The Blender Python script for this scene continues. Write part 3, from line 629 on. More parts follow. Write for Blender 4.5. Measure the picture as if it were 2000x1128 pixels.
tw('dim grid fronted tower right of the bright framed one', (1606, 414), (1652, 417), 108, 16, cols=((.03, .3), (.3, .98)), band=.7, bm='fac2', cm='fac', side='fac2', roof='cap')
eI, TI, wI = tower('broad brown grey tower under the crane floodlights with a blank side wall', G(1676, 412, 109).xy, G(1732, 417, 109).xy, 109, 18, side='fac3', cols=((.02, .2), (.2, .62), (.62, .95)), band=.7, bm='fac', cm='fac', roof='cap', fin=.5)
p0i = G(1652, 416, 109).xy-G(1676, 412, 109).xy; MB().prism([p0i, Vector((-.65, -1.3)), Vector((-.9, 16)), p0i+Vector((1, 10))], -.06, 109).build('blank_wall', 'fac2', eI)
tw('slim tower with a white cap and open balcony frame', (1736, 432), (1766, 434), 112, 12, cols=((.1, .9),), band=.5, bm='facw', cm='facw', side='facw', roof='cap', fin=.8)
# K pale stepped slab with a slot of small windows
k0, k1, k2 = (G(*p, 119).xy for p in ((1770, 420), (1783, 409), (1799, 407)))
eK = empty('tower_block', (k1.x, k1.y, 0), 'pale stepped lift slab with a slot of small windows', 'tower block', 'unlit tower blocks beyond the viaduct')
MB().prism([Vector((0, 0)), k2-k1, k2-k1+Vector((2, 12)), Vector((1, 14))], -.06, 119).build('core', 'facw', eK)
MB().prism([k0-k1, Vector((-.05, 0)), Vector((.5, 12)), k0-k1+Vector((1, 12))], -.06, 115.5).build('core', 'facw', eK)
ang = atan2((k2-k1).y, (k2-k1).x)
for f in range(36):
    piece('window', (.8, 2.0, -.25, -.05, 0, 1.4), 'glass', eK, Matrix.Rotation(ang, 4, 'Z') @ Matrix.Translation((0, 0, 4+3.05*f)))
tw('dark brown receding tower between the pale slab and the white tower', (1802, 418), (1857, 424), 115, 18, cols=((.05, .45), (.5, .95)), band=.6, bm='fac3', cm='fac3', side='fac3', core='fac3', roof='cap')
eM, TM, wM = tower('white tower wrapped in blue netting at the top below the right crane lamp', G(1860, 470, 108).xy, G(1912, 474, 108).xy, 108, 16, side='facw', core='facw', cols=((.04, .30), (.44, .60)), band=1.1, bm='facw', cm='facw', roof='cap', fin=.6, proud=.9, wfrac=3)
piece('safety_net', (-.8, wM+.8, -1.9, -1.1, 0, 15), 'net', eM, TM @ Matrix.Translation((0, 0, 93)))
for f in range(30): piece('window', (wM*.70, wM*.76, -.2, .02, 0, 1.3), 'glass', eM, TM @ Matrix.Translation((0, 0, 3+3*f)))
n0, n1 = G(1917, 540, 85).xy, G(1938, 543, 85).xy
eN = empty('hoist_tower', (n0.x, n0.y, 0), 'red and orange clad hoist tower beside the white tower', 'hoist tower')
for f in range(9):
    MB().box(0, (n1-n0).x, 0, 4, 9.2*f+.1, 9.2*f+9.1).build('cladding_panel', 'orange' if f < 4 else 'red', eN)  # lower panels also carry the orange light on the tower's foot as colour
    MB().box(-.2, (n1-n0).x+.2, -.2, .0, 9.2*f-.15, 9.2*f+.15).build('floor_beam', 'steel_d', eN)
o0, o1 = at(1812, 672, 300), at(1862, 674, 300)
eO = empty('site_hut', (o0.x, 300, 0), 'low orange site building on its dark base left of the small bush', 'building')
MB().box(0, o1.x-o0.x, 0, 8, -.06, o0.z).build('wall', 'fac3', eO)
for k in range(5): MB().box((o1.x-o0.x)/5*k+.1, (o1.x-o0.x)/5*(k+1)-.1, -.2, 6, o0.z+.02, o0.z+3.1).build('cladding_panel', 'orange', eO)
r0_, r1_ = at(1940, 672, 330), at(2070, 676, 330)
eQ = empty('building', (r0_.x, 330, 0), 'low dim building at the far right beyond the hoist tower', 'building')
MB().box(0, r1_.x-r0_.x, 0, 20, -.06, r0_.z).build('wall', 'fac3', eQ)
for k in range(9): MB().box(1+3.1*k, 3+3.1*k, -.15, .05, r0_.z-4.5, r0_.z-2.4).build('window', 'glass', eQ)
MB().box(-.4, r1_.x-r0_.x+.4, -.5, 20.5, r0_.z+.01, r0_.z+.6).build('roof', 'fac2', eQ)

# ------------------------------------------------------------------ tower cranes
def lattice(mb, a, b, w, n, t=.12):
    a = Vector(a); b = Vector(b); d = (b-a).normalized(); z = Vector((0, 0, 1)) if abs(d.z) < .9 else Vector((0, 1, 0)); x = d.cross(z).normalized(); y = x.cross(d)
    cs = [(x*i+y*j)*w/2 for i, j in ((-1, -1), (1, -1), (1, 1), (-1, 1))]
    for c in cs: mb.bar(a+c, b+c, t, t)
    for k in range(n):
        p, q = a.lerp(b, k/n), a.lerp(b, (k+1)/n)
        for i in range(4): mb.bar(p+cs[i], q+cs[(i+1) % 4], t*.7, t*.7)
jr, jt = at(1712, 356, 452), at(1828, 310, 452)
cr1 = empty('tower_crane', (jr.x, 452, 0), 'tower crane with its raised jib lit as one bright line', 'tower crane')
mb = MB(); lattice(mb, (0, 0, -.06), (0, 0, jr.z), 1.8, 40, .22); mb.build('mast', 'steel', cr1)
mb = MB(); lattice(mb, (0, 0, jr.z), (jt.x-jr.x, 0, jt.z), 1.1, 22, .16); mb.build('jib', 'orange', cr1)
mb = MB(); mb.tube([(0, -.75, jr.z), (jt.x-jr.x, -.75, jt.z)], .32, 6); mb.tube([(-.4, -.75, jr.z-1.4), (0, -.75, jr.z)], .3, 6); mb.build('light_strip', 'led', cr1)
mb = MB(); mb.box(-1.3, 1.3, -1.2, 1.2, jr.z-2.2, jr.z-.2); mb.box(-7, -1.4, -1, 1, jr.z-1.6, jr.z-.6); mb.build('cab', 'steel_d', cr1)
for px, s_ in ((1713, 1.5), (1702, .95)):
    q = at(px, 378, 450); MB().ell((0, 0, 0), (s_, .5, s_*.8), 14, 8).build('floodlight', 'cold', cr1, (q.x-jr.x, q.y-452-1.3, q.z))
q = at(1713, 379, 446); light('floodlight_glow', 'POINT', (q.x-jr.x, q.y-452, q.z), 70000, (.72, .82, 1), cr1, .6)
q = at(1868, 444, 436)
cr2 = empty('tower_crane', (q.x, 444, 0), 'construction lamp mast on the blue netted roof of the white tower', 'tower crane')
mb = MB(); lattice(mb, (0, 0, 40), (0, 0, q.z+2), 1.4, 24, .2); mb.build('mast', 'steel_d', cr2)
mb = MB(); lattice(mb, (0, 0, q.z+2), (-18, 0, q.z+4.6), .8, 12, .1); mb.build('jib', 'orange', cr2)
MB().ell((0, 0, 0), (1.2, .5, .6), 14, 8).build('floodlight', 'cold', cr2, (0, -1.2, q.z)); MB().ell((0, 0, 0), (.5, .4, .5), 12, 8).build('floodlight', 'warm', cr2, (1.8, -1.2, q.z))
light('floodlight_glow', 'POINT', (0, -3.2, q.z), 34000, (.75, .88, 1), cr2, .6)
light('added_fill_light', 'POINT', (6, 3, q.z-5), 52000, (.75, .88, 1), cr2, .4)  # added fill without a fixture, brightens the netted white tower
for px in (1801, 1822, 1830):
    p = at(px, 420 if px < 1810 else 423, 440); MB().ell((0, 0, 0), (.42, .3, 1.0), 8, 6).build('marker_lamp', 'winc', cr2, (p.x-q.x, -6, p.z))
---
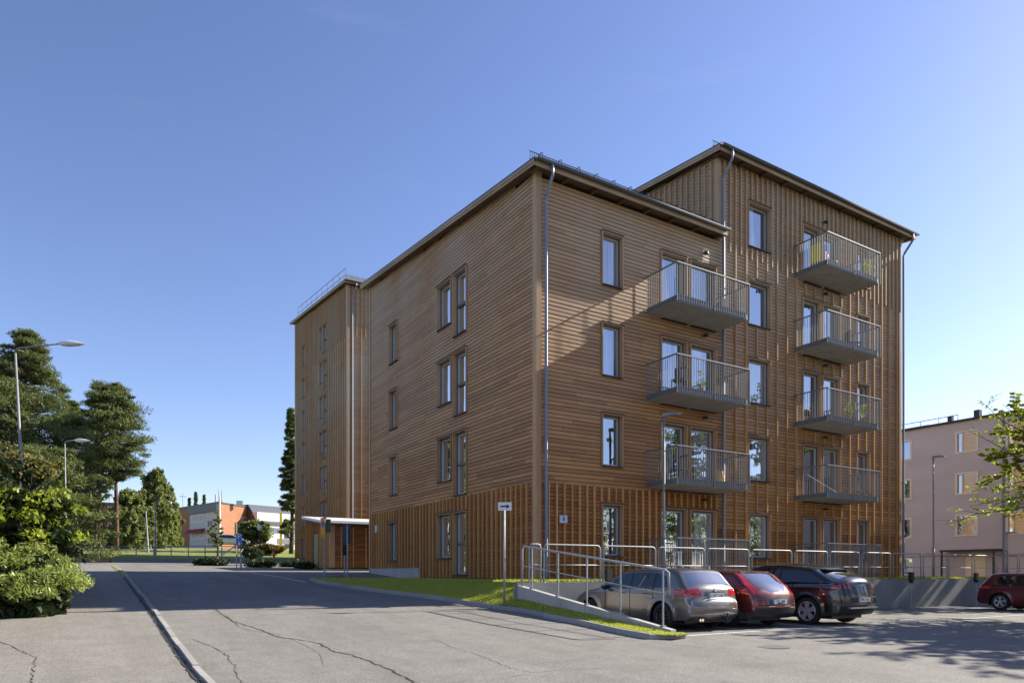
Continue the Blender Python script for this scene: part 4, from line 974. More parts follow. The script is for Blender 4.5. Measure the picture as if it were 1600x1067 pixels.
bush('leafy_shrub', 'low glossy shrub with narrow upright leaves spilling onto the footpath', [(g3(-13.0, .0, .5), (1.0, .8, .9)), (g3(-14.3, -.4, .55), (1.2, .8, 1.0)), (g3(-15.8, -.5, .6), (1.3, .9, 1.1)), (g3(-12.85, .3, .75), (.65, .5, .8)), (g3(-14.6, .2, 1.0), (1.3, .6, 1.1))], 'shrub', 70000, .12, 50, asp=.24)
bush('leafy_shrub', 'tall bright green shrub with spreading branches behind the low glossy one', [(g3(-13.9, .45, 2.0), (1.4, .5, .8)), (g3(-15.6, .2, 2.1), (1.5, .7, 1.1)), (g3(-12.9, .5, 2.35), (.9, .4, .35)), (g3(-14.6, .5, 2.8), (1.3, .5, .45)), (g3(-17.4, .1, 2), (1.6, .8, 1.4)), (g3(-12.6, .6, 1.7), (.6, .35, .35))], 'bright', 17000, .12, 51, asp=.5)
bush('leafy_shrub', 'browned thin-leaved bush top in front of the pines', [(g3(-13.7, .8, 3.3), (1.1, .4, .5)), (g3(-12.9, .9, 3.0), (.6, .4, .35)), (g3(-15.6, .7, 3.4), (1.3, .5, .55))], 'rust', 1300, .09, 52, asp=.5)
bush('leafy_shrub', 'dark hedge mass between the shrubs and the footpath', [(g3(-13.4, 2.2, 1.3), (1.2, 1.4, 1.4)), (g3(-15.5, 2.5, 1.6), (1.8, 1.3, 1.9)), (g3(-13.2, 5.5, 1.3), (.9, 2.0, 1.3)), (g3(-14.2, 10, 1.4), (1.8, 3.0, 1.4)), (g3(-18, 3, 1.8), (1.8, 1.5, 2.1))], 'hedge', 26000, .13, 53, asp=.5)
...
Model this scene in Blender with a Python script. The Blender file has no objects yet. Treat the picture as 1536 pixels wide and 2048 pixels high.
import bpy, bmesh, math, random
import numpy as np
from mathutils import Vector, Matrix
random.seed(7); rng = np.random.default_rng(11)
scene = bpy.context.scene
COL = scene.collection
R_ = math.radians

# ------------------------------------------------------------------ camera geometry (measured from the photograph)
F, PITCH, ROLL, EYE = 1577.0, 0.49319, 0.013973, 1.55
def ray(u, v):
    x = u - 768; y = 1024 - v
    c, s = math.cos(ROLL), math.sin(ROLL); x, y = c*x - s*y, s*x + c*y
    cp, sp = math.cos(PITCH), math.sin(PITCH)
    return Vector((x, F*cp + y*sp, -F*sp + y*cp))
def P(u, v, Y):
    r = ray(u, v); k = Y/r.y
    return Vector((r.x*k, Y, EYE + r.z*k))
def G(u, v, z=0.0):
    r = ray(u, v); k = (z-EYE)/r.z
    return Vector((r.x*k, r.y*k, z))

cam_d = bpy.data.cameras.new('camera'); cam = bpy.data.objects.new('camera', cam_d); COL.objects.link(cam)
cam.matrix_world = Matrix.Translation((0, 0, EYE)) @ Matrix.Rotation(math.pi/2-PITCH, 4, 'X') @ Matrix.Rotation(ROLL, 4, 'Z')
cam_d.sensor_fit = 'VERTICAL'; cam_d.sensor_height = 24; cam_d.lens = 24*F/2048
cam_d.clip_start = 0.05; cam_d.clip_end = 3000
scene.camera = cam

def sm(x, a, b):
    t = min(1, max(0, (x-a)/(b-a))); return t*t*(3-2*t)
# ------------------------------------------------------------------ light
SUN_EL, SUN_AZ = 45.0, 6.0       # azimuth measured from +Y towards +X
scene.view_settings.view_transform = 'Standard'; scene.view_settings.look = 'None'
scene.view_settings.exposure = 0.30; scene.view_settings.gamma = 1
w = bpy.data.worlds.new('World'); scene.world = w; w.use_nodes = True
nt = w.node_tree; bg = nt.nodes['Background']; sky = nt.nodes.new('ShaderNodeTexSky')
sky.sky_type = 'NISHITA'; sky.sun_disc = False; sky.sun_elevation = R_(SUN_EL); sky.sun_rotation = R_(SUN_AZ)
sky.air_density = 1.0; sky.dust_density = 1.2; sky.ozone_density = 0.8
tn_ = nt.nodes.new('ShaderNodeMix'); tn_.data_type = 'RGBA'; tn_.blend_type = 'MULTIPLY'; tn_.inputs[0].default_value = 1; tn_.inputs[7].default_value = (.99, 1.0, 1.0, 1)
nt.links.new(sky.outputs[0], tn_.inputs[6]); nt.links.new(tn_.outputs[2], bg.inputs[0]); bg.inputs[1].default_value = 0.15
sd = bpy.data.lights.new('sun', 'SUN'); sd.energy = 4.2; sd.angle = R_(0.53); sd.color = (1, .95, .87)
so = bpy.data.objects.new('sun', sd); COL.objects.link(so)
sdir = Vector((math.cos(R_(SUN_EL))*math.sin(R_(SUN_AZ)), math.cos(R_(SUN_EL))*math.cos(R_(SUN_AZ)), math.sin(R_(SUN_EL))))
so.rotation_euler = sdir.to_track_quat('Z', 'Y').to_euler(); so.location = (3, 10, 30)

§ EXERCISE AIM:
Going down the listing above, begin printing at the line with "Continue the Blender" and finish with the line with "bush('leafy_shrub', 'dark hedge", exactly as they appear.

§ TASK SOLUTION:
Continue the Blender Python script for this scene: part 4, from line 974. More parts follow. The script is for Blender 4.5. Measure the picture as if it were 1600x1067 pixels.
bush('leafy_shrub', 'low glossy shrub with narrow upright leaves spilling onto the footpath', [(g3(-13.0, .0, .5), (1.0, .8, .9)), (g3(-14.3, -.4, .55), (1.2, .8, 1.0)), (g3(-15.8, -.5, .6), (1.3, .9, 1.1)), (g3(-12.85, .3, .75), (.65, .5, .8)), (g3(-14.6, .2, 1.0), (1.3, .6, 1.1))], 'shrub', 70000, .12, 50, asp=.24)
bush('leafy_shrub', 'tall bright green shrub with spreading branches behind the low glossy one', [(g3(-13.9, .45, 2.0), (1.4, .5, .8)), (g3(-15.6, .2, 2.1), (1.5, .7, 1.1)), (g3(-12.9, .5, 2.35), (.9, .4, .35)), (g3(-14.6, .5, 2.8), (1.3, .5, .45)), (g3(-17.4, .1, 2), (1.6, .8, 1.4)), (g3(-12.6, .6, 1.7), (.6, .35, .35))], 'bright', 17000, .12, 51, asp=.5)
bush('leafy_shrub', 'browned thin-leaved bush top in front of the pines', [(g3(-13.7, .8, 3.3), (1.1, .4, .5)), (g3(-12.9, .9, 3.0), (.6, .4, .35)), (g3(-15.6, .7, 3.4), (1.3, .5, .55))], 'rust', 1300, .09, 52, asp=.5)
bush('leafy_shrub', 'dark hedge mass between the shrubs and the footpath', [(g3(-13.4, 2.2, 1.3), (1.2, 1.4, 1.4)), (g3(-15.5, 2.5, 1.6), (1.8, 1.3, 1.9)), (g3(-13.2, 5.5, 1.3), (.9, 2.0, 1.3)), (g3(-14.2, 10, 1.4), (1.8, 3.0, 1.4)), (g3(-18, 3, 1.8), (1.8, 1.5, 2.1))], 'hedge', 26000, .13, 53, asp=.5)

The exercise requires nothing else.